Published 2024-02-12, 05:42 p/m
Updated 2024-02-12, 05:42 p/m
© Reuters.

By Ketki Saxena   The Canadian dollar was little changed against its U.S. counterpart on Monday, continuing go trade in the holding pattern it’s been in since the middle of January. 

Trading remained thin as markets await Tuesday’s key U.S. inflation report, set to be a key driver for the pair. 

Analysts at Monex Canada note that, specifically, the focus will be on “Whether renewed strength in US inflation can force another wave of strength for the pair.”

They suggest that the loonie may be trading higher than its fundamental value, noting that “The Canadian dollar continues to trade above our Q1 forecasts as traders are reticent to price a BoC cut before the Fed.”

Tomorrow’s inflation data will be closely watched for insights on when the U.S. Federal Reserve may begin its much anticipated rate cuts

Markets are also awaiting further indications from the Bank of Canada about the projected timeline on rate cuts, and will be watching a speech from BoC Deputy Governor Rhys Mendes on Wednesday.

Markets now see a roughly 60% chance of a rate cut from the US Federal Reserve in May, while expectations for the Bank of Canada are to begin cutting rates in June. 

With the Canadian economic docket light this week, post U.S. CPI impetus is likely to come from risk appetite and crude markets, as Middle East tensions remain at the forefront. 
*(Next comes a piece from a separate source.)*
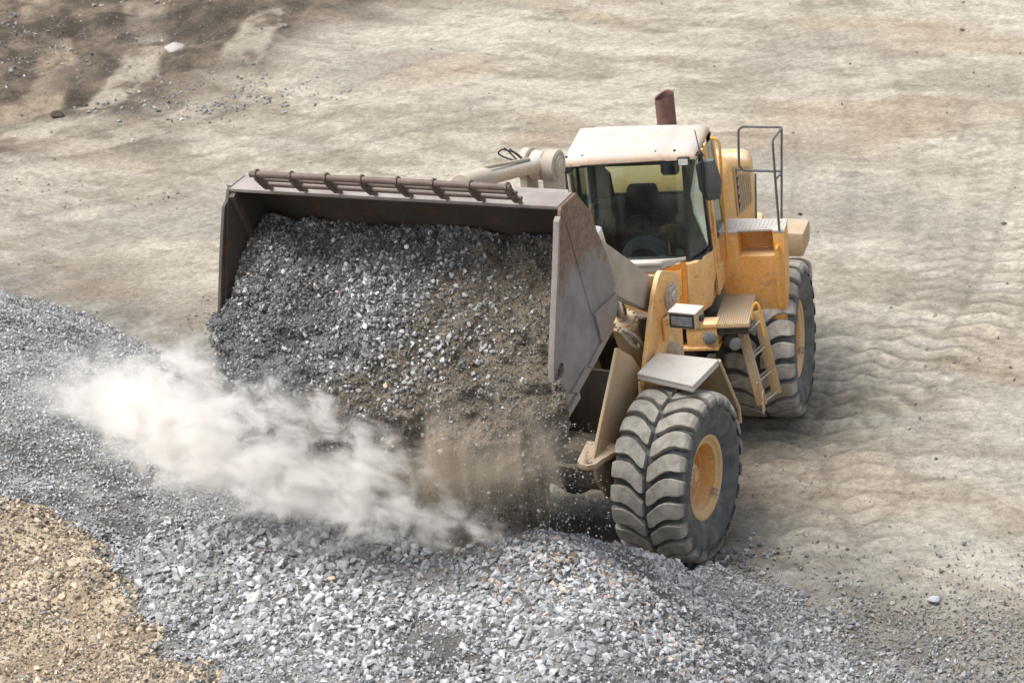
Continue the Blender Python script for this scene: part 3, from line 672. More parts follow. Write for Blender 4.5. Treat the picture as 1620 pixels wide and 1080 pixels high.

On a technical level for the pair, Scotiabank (TSX:BNS) analysts note that “The longer run charts do reflect a stalling in the USD’s new year rally and imply firm resistance now around 1.3540 (highs from last week and earlier in January, 50% retracement resistance from the USD’s Q4 drop).”

They recommend that “Near-term technicals are neutral but the broader pattern of trade favours fading USD gains through the low/mid-1.3500s and for the USD to put key support at 1.3360 under a bit more pressure in the weeks ahead.”